Barry Louis Polisar wasn’t up for an Oscar on Sunday night, but his work made a brief appearance in the 80th Academy Awards broadcast.
The scene from Best Picture nominee “Juno” included the harmonica solo from “All I Want Is You,” a song Polisar wrote 30 years ago that is featured in the film’s opening credits.
A singer and writer of children’s books and music, Polisar was thrilled when approached by “Juno” director Jason Reitman for permission to use the song after he stumbled across it on iTunes.
“He was looking for another song and when he saw mine he must have figured it was the U2 song” of the same name, Polisar says. “When he listened to it, he liked it.”
The folksy kids’ tune, accompanied by animation, sets up the film by establishing that the main character is a child about to endure the very adult experiences of pregnancy and adoption.
The film’s soundtrack is also a hit, giving Polisar’s career a boost and leading to several new offers, including commercial work.
Polisar, who majored in film at the University of Maryland, was “thrilled to be part of the film,” which also garnered nominations for best director and best actress and won a screenwriting Oscar for first-time scribe Diablo Cody.
A Jew who became heavily involved in Torah study and synagogue life as an adult, Polisar says he was surprised that few people noticed a brief Jewish reference in the film.
When Juno (played by Ellen Page) visits the bedroom of Paul Bleeker, the father of her baby, there is a Hebrew alphabet poster on his door, a dreidel on the shelf and a bar mitzvah certificate on his wall.

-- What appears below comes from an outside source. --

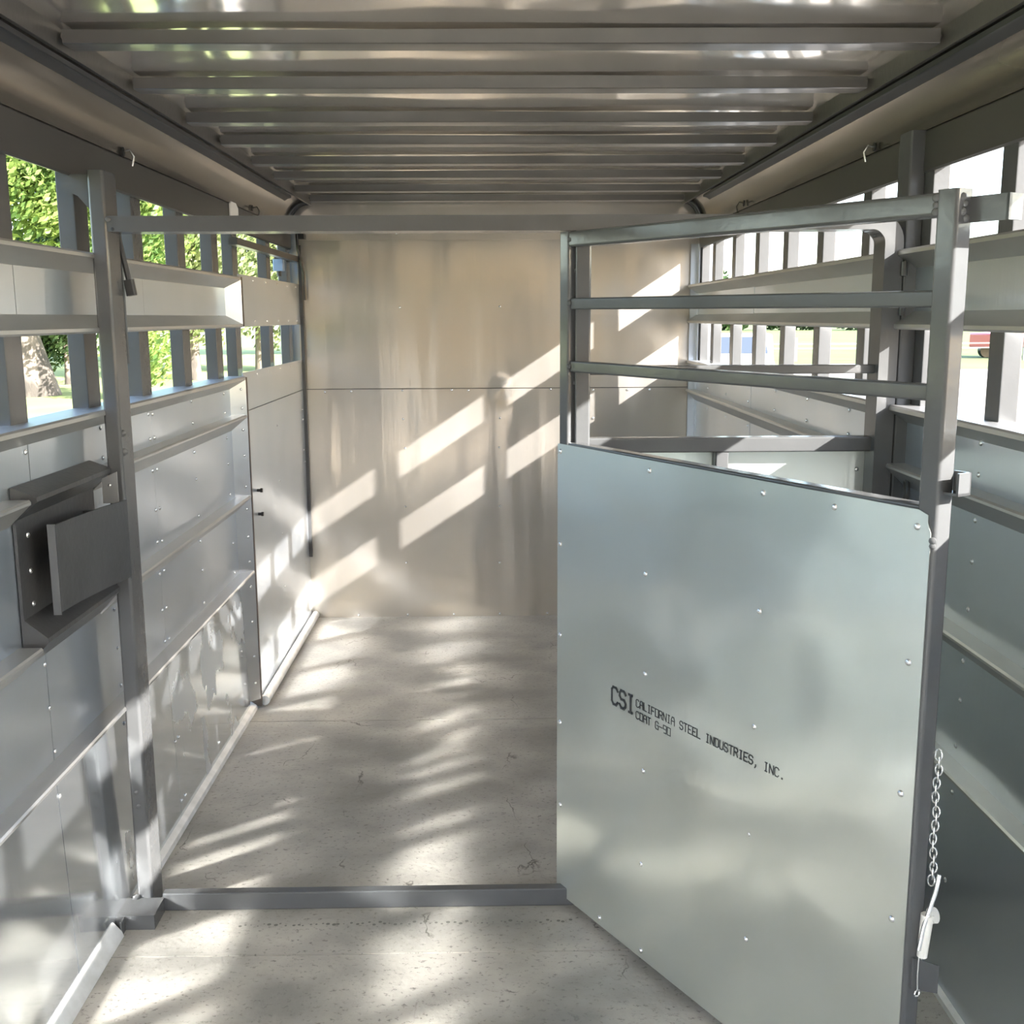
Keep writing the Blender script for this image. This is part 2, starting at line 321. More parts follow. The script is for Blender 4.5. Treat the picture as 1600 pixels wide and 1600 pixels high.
# floor edge trims
o = struct(obj('baseboard_left', MB().prism([(XL, Y0, 0), (XL + .040, Y0, 0), (XL + .036, Y0, .012), (XL + .018, Y0, .034), (XL, Y0, .038)], (0, 2.30 - Y0, 0)), trim_m))
o = struct(obj('baseboard_left', MB().prism([(XL, 2.45, 0), (XL + .034, 2.45, 0), (XL + .030, 2.45, .012), (XL + .012, 2.45, .024), (XL, 2.45, .026)], (0, YS - .01 - 2.45, 0)), trim_m))
o = struct(obj('baseboard_left', MB().tube([(XLF + .018, YS + .02, .018), (XLF + .018, YB - .015, .018)], .018, 12), trim_m))
o = struct(obj('baseboard_right', MB().prism([(XR, Y0, 0), (XR - .016, Y0, 0), (XR - .014, Y0, .010), (XR, Y0, .014)], (0, YB - .02 - Y0, 0)), trim_m))

# ------------------------------------------------------------------ upright slats outside both walls
ordn = ['first', 'second', 'third', 'fourth', 'fifth', 'sixth', 'seventh', 'eighth', 'ninth', 'tenth', 'eleventh', 'twelfth', 'thirteenth', 'fourteenth', 'fifteenth', 'sixteenth', 'seventeenth', 'eighteenth', 'nineteenth']
g = 'upright slats outside the left wall'
far_ends = [4.985, 4.55, 3.97, 3.69, 3.30, 2.905, 2.525, 2.125, 1.73, 1.33, .93, .53, .13, -.27, -.67, -1.07]
for i, y in enumerate(far_ends):
    w = .078
    tag(obj('side_slat', MB().bar((XL - .024, y - w / 2, -.02), (XL - .024, y - w / 2, 1.78), .038, w, (0, 1, 0), .003, 2), steel), 'grey upright slat outside the left wall, %s counted from the back wall' % ordn[i], 'slat', g)
g = 'upright slats outside the right wall'
near = [4.925, 4.637, 4.255, 3.878, 3.50, 3.128, 2.745, 2.363, 1.990, 1.61, 1.23, .85, .47, .09, -.28, -.66, -1.04, -1.42]
for i, y in enumerate(near):
    tag(obj('side_slat', MB().bar((XR + .024, y + .03, -.02), (XR + .024, y + .03, 1.78), .036, .060, (0, 1, 0), .003, 2), steel), 'grey upright slat outside the right wall, %s counted from the back wall' % ordn[i], 'slat', g)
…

“The bar mitzvah certificate shows the transition from childhood to being an adult,” says Polisar.
Having grown up in a secular home and undergone a perfunctory bar mitzvah, Polisar vowed that when he started a family “I wasn’t going to drop my kids off at the door [of the temple]. We would go to services together.”
Memories of being “kicked under the table” by hungry family members when he asked too many questions about the seder led him to write “Telling The Story,” a family-friendly Haggadah with illustrations by his 20-year-old daughter, Sierra. While the work is in bookstores, he’s also offering it for free download on his Web site, www.barrylou.com.
The Haggadah, he said, was a meaningful creation for him or — as Juno McGuff might call it — a labor of love.